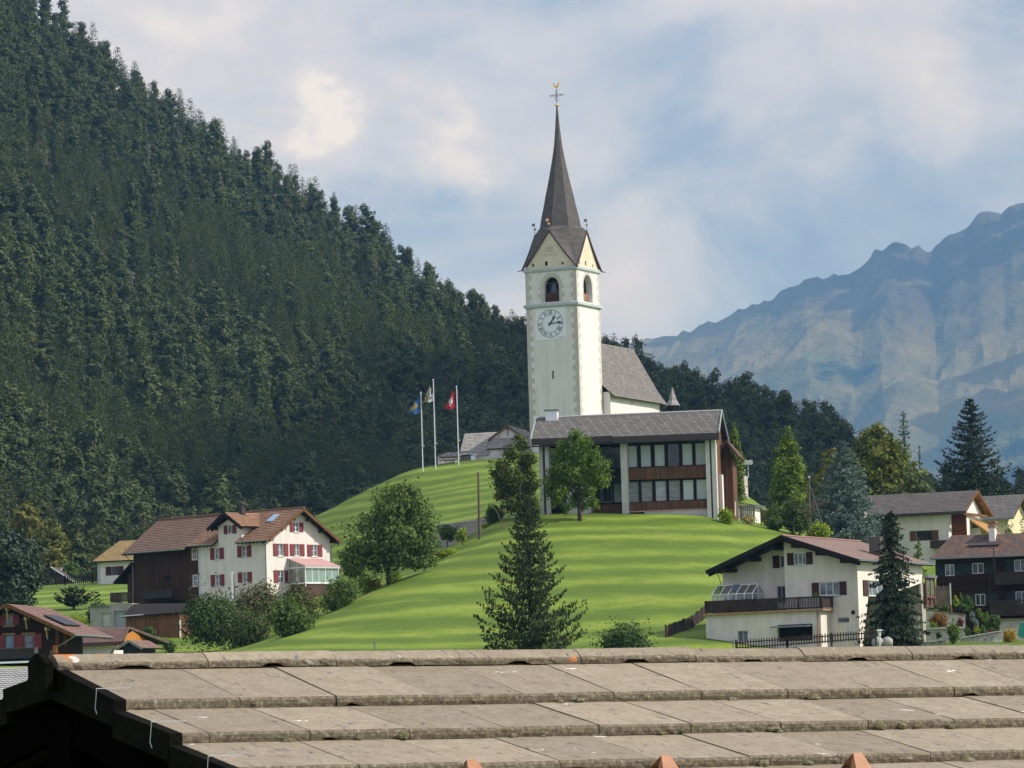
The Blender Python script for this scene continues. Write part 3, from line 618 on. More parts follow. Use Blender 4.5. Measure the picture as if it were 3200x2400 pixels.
L_blue = leaf('needles_blue', [(.07, .115, .105), (.145, .21, .19), (.26, .34, .32)], trans=.12)
L_thuja = leaf('thuja_green', [(.06, .105, .010), (.13, .20, .018), (.23, .30, .03)], trans=.2)
L_apple = leaf('leaf_green', [(.038, .070, .014), (.075, .130, .025), (.145, .205, .042)], trans=.25)
L_rowan = leaf('leaf_bright', [(.045, .095, .012), (.095, .175, .02), (.20, .26, .035)], trans=.3)
L_maple = leaf('leaf_autumn', [(.07, .10, .015), (.14, .17, .02), (.24, .17, .03)], trans=.25)
L_bush = leaf('leaf_bush', [(.028, .062, .014), (.055, .105, .024), (.11, .165, .04)], trans=.25)
L_bushb = leaf('leaf_olive', [(.05, .055, .018), (.09, .10, .03), (.15, .13, .05)], trans=.25)
L_yellow = leaf('leaf_yellow', [(.30, .22, .015), (.48, .36, .02), (.62, .45, .03)], trans=.3)
L_lime = leaf('leaf_lime', [(.12, .20, .015), (.22, .30, .02), (.36, .40, .04)], trans=.3)
L_redb = leaf('leaf_russet', [(.16, .06, .02), (.26, .11, .03), (.14, .12, .03)], trans=.2)
L_purp = leaf('leaf_purple', [(.12, .03, .04), (.2, .06, .07), (.1, .07, .05)], trans=.2)
L_larch = leaf('larch_gold', [(.08, .10, .02), (.15, .16, .03), (.24, .17, .05)], trans=.2)
L_forest = leaf('forest_needles', [(.034, .052, .015), (.054, .080, .019), (.072, .100, .024), (.094, .106, .033)], trans=.12, objvar=.5)

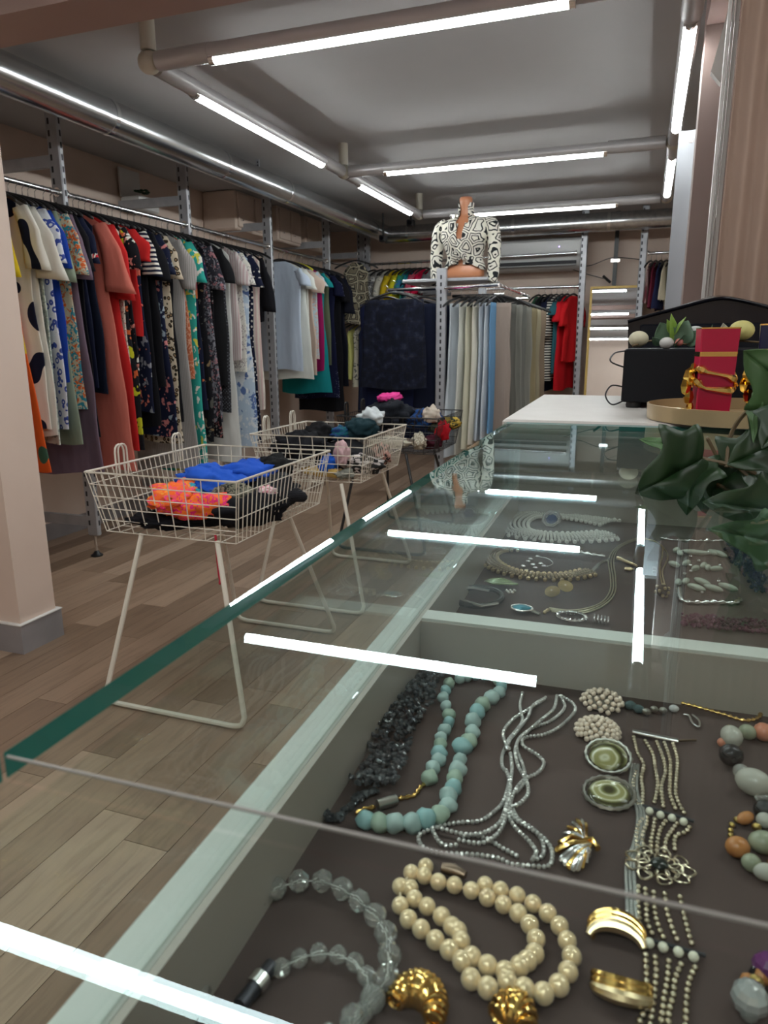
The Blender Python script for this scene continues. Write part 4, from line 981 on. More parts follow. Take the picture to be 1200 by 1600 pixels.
# garland of eggs on the black box
ZB = ZC+.0985
e = empty('easter_garland', (.065, 1.345, ZB), 'garland of speckled eggs, leaves and twigs lying on the black box', 'garland'); e.scale = (1.09, 1.09, 1.09)
def egg(p, r, col, nm): 
    c = Vector(p)-Vector((.06, 1.24, ZB)); MB().ball(c, (r*1.22, r, r), 16, 10).build('egg', noisy(nm, col, tuple(k*.8 for k in col), 60, .6), e)
egg((-.012, 1.235, ZB+.0145), .0125, (.62, .58, .42), 'cream_egg'); egg((.071, 1.25, ZB+.022), .012, (.50, .52, .50), 'white_egg'); egg((.135, 1.235, ZB+.026), .015, (.60, .55, .20), 'yellow_egg')
egg((.030, 1.23, ZB+.008), .009, (.62, .60, .58), 'pale_egg')
tw = mat('brown_twig', (.14, .09, .04), .7)
MB().tube(spline([Vector(p)-Vector((.06, 1.24, ZB)) for p in ((-.02, 1.22, ZB+.004), (.01, 1.24, ZB+.012), (.05, 1.235, ZB+.006), (.10, 1.245, ZB+.012), (.17, 1.24, ZB+.008))], 6), .0016, 6).build('twig', tw, e)
def leaf_mesh(L, W_, lobes=False, curl=.15, fold=.15, n=12):
    # blade in local XY: from the stalk at origin along +Y, midrib folded, tip curled
    mb = MB(); vs = []; fs = []; sec = 5
    def halfw(t):
        if lobes:
            return W_*(.62*math.exp(-((t-.22)/.16)**2)+.55*max(0, 1-t)**.8*min(1, t*9)*.75+.18*math.exp(-((t-.5)/.12)**2))
        return W_*math.sin(math.pi*min(1, t**.75))**.9
    for i in range(n+1):
        t = i/n; hw = max(halfw(t), .0004)
        for j in range(-sec, sec+1):
            u = j/sec; y = L*t - (abs(u)*L*.16*math.exp(-((t-.22)/.2)**2) if lobes else 0)
            vs.append((u*hw, y, -curl*L*t*t+fold*abs(u)*hw+.04*L*math.sin(t*9+u*3)*.3))
    k = 2*sec+1
    fs = [(i*k+j, i*k+j+1, (i+1)*k+j+1, (i+1)*k+j) for i in range(n) for j in range(k-1)]
    return mb.add(vs, fs)
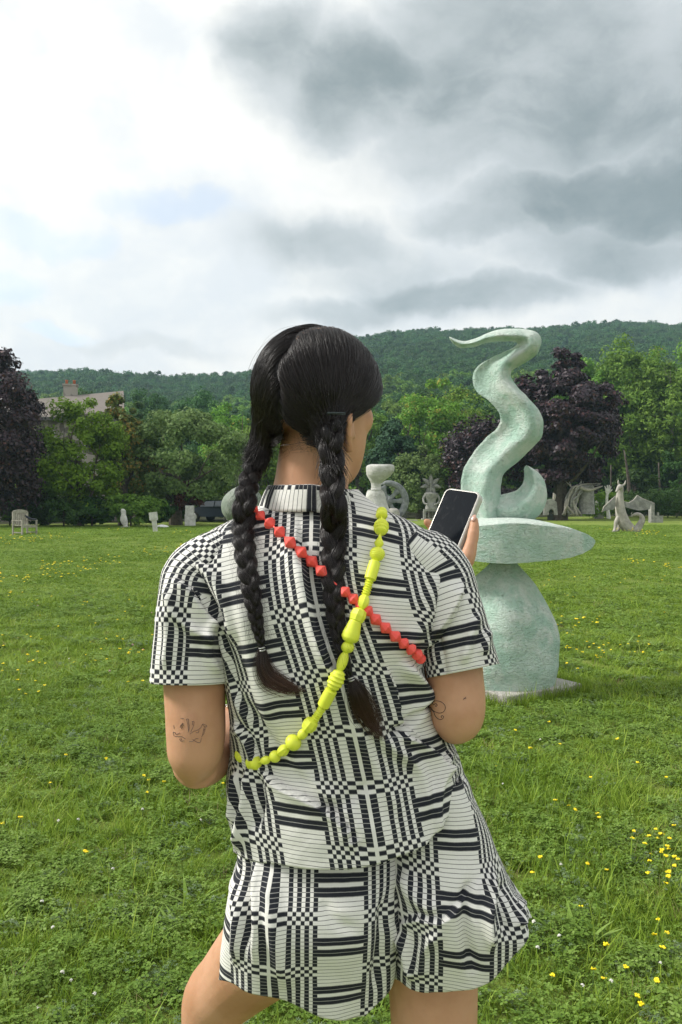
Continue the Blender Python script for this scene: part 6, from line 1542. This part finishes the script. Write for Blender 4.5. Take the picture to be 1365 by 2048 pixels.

[BRIEF]:
Copy each line above that contains the string "Take".

[THE SOLUTION]:
The Blender Python script for this scene continues. Write part 4, from line 981 on. More parts follow. Take the picture to be 1200 by 1600 pixels.
Continue the Blender Python script for this scene: part 6, from line 1542. This part finishes the script. Write for Blender 4.5. Take the picture to be 1365 by 2048 pixels.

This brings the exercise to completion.